A broad interpretation of this argument is that any provocative claims against a certain identity—anti-black, anti-LGBTQ, anti-immigrant, anti-Muslim, etc.—pose a tangible threat to students and prescribes a limit for free speech. The U.S. Supreme Court, in Chaplinsky v. New Hampshire, does affirm a “fighting words” criterion—words that would “by their very utterance inflict injury or tend to incite an immediate breach of the peace” are indeed not protected under the First Amendment. Racist, sexist, and hateful speech that is broadly directed does not count as “fighting words” and is protected as free speech, as hate-speech cases in the last fifty years have established.

It is easy to dismiss a Supreme Court ruling as a technicality and something that applies at best to public institutions. That’s far from the case. These precedents prescribe what free speech even means. Free speech doesn’t mean protection only for speech or people we agree with. Free speech doesn’t even mean protection only for those that are decent human beings. Free speech means free speech. It means protection for all. It means that there is no exemption for hateful rhetoric that does not pose immediate threat to individuals. This is not a view held solely by libertarian fanatics, conservative pundits, or the white-male oppressors. This is a view held steadfastly by the ACLU, who are, as it became clear a few weeks ago, the very guardians of this democracy.

A narrower interpretation of the Crimson’s second argument is that, in the specific case of Yiannopoulos, since his actions at the University of Wisconsin do appear to constitute verbal harassment and abuse, there is a legitimate chance that he would direct his hate at specific people, crossing the red line between protected hate speech and punishable verbal abuse. This does establish the holy grail of the Crimson’s argument—that Yiannopoulos’ harassment ought not to be protected. Yet this is also a weaker claim, saying nothing about other controversial speakers like Steve Bannon or Martin Shkreli.

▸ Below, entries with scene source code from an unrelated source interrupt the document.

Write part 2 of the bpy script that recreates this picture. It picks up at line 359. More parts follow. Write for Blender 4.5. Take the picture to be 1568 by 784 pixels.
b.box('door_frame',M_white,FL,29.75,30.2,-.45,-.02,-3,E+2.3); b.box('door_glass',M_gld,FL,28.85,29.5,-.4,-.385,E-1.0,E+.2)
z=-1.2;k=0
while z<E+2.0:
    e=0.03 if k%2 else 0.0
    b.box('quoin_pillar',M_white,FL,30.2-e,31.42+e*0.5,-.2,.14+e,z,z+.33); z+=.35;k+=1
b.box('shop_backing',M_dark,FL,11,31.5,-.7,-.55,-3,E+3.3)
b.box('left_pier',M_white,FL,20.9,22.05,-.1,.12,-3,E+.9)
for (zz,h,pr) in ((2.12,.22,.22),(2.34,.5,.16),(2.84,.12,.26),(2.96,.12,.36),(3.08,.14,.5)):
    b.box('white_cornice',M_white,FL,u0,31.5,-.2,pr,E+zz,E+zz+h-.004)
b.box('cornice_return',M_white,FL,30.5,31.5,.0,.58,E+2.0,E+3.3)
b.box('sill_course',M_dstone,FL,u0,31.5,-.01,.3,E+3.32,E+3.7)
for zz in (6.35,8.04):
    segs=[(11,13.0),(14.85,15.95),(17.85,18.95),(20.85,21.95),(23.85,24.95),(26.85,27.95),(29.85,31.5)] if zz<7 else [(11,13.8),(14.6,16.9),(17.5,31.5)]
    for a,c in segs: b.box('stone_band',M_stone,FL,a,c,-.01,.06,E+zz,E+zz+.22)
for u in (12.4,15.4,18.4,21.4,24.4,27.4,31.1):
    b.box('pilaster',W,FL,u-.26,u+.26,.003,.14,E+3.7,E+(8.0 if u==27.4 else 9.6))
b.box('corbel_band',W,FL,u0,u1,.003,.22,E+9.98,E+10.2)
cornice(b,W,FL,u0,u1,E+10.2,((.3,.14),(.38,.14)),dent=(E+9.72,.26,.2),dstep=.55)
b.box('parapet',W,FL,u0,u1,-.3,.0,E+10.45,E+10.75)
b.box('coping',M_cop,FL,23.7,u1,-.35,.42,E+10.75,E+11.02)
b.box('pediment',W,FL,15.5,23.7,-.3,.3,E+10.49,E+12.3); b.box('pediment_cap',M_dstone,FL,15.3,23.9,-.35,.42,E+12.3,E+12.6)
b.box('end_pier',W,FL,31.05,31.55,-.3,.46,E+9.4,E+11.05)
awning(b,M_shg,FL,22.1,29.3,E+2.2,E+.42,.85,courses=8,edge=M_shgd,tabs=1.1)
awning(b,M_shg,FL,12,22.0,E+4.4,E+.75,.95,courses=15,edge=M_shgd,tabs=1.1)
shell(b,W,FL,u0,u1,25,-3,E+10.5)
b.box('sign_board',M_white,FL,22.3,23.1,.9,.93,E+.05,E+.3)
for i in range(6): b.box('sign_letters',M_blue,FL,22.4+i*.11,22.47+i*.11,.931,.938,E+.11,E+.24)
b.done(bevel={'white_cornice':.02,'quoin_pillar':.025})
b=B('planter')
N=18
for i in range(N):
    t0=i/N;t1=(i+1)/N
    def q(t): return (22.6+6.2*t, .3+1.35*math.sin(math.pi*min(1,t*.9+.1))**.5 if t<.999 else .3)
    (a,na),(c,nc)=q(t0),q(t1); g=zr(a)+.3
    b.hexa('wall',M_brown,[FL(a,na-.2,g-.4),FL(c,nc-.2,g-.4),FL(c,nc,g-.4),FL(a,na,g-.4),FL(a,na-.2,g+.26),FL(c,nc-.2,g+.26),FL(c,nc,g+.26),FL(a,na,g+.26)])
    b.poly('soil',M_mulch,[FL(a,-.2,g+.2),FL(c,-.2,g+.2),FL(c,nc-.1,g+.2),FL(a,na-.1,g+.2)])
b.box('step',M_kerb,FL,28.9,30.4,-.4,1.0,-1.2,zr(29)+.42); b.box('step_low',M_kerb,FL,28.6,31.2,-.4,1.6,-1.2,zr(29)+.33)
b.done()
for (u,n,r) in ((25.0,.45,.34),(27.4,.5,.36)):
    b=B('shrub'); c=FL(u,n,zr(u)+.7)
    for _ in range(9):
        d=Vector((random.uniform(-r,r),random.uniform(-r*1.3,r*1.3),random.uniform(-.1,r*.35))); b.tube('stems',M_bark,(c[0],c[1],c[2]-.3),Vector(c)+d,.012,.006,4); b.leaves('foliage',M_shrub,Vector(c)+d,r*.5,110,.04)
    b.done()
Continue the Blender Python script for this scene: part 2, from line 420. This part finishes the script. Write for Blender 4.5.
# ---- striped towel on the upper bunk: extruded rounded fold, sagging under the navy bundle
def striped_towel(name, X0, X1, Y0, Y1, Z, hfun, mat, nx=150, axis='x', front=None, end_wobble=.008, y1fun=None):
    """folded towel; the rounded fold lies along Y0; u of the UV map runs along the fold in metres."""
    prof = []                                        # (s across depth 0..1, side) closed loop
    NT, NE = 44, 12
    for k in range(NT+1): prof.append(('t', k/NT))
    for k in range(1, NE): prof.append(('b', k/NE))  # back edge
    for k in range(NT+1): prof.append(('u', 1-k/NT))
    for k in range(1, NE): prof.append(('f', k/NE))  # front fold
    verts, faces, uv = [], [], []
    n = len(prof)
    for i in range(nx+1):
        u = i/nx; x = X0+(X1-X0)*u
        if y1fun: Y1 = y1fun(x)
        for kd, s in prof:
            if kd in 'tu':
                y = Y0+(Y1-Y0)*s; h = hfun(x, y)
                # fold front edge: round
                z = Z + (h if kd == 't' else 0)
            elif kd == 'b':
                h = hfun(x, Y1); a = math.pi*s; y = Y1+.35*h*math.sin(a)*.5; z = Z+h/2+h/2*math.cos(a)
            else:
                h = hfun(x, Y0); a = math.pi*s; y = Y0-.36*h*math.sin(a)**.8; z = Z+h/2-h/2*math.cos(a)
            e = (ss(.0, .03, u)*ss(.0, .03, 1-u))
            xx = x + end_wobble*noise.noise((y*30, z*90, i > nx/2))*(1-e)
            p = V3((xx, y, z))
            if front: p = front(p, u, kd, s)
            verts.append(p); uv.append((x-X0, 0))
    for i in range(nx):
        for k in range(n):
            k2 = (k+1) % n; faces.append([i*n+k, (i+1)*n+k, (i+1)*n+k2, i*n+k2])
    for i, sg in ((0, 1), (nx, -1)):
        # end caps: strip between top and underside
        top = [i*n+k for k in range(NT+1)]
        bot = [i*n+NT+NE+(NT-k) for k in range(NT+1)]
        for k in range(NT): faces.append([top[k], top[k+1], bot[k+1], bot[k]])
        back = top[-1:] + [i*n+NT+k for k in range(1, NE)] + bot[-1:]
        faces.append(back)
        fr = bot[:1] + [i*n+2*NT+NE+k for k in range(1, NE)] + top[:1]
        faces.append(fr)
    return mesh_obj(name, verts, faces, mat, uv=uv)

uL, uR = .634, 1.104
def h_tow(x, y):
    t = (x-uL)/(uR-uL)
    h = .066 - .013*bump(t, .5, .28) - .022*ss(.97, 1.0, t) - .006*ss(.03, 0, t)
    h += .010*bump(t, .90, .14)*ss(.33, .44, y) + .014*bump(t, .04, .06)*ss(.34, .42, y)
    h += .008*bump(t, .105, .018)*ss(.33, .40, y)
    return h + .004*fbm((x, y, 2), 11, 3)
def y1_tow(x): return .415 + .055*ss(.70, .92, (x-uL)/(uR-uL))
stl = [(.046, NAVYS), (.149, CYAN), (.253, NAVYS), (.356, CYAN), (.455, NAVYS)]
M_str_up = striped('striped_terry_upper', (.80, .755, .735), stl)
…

However, a further issue is whether the university, when providing a venue for an invited speaker, is the party morally and legally responsible for the conduct of the speaker. The answer ought to be no. According to an ACLU attorney quoted by VICE, while universities do have a responsibility to ensure a safe environment for all students, the responsibility is not a prerogative or obligation to “police the speech of every adult who visits campus.” When Yiannopoulos uses a speech to attack and harass a member of the audience, he ought to be the sole person morally and legally liable. Pinning the blame on university administrations “would be a death knell for controversial speech on campus,” argues the ACLU.

But not only is the Crimson’s argument based on a myopic view of the moral responsibilities of universities and the civil liberties protected by the law of the land, it also suggests an ineffective strategy for liberals to win the culture wars of today. Denying speakers like Milo Yiannopoulos does not deny them a platform. Rather, it augments their platform and amplifies their voice, by showing that the American educated elite and liberal academia—which are so often the punching bags of populist demagogues—are afraid of their ideas. The right approach is not to cower behind our ivory towers and make up excuses for restricting speech, ceding the moral high ground of free speech to trolls like Yiannopoulos. Instead, we ought to own the fact that free speech means free speech, just like the brave men and women of Berkeley did in 1964. We ought to repudiate Yiannopoulos and his ilk, not only with accusations of racism, sexism, and hate, but also with a vigorous defense of civil society, liberal democracy, and gender and racial equality. We ought to fight speech with speech, fight hate with discourse, and fight bigotry with debate.